Por Alejandro Treviño Gamboa
Cada vez que se acercan las elecciones, escuchamos lo mismo en las sobremesas, en las oficinas, en los medios y hasta en los pasillos del poder: “¿Por qué los jóvenes no participan en política?” Como si fuera un misterio sin resolver. Como si el problema fuera de ellos y no del sistema que los ha excluido durante años.
La respuesta cómoda es decir que no les importa. Que están distraídos. Que solo quieren estar en redes sociales. Pero eso, más que una respuesta, es una excusa.
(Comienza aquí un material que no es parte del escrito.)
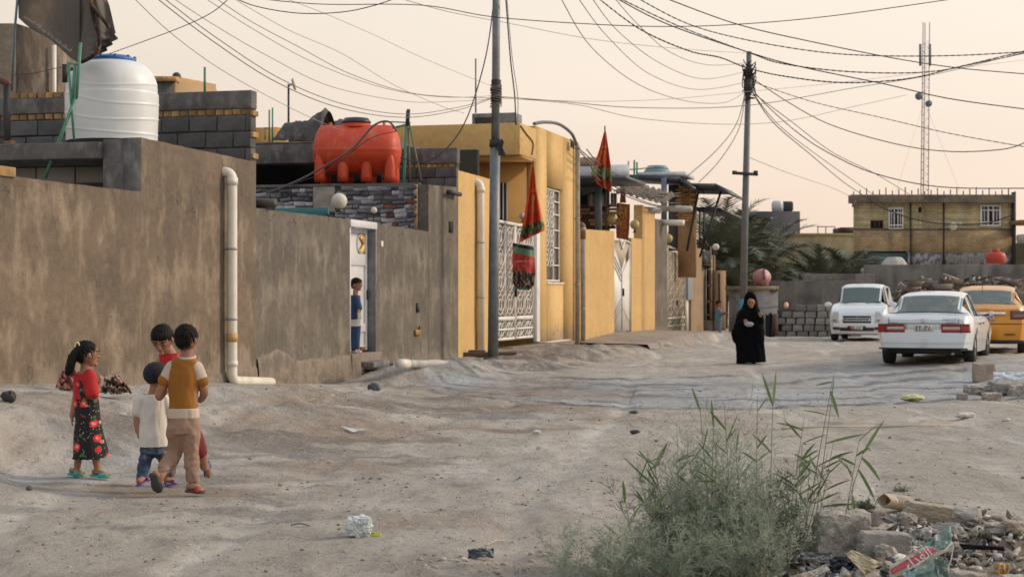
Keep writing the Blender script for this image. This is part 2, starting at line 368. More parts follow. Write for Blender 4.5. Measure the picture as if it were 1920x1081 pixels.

Y una muy peligrosa. Porque esa forma de pensar niega una verdad evidente: los jóvenes sí quieren participar. Lo que no quieren es participar en lo mismo de siempre.
No son apáticos. Son más bien escépticos. Y con razón. Han crecido viendo cómo la corrupción se normaliza, cómo las decisiones se toman a espaldas de la gente, cómo quienes deberían representar terminan desconectados de la realidad. Han visto cómo se habla mucho de “la juventud” pero rara vez se les escucha. ¿Cómo esperar entusiasmo por un sistema que tantas veces les ha fallado?
Y sin embargo, ahí están. Levantando la voz en redes, organizando brigadas, impulsando proyectos sociales, defendiendo causas en las que creen. Luchando contra el cambio climático, exigiendo justicia, cuestionando desigualdades. Están haciendo política, aunque no la de siempre. Están participando, aunque no en partidos tradicionales. Su rebeldía no es indiferencia, es una forma de resistir.
El problema no es la falta de interés. Es la falta de espacios reales. De representación auténtica. De congruencia. Porque muchos jóvenes no quieren tomarse una foto con un político; quieren ser los que tomen las decisiones. No quieren que se les invite a un evento solo para llenar sillas; quieren tener voz en la agenda pública.
Y esa confianza que hoy está rota no se recupera con discursos motivacionales, ni con influencers pagados diciendo lo que no creen. Se recupera con hechos, con coherencia, con espacios donde la juventud no sea tratada como adorno, sino como motor de transformación. Se recupera dándoles lugar, no solo voz.
Yo he tenido la fortuna de convivir con jóvenes universitarios, emprendedores, líderes sociales, empresarios y voluntarios. Y hay algo que todos ellos tienen en común: el deseo profundo de ver a Durango crecer. Tienen ideas frescas, energía incansable, una mirada crítica, pero también una esperanza terca y valiente. Están listos. Lo que necesitan es que les demos la oportunidad.
Durango no va a cambiar si seguimos viendo a los jóvenes como “el futuro”. Porque ya son el presente. Ya están aquí. Ya están haciendo cosas increíbles. Solo hay que voltearlos a ver. Solo hay que escucharlos. Solo hay que dejar de hablar de ellos y empezar a construir con ellos.
Este es el momento de abrir las puertas. De tender puentes. De dejar atrás los prejuicios, las estructuras viejas, las formas que ya no funcionan. Este es el momento de construir una política que se parezca más a la gente. Que se parezca más a ellos. Porque la juventud no es inexperiencia: es posibilidad, es valentía, es alegría, es esperanza. Y, sobre todo, es trabajo honesto y comprometido.
Ya no se trata de preguntarnos cuándo van a participar los jóvenes.
La verdadera pregunta es: ¿Estamos listos para dejar que una nueva generación tome las riendas?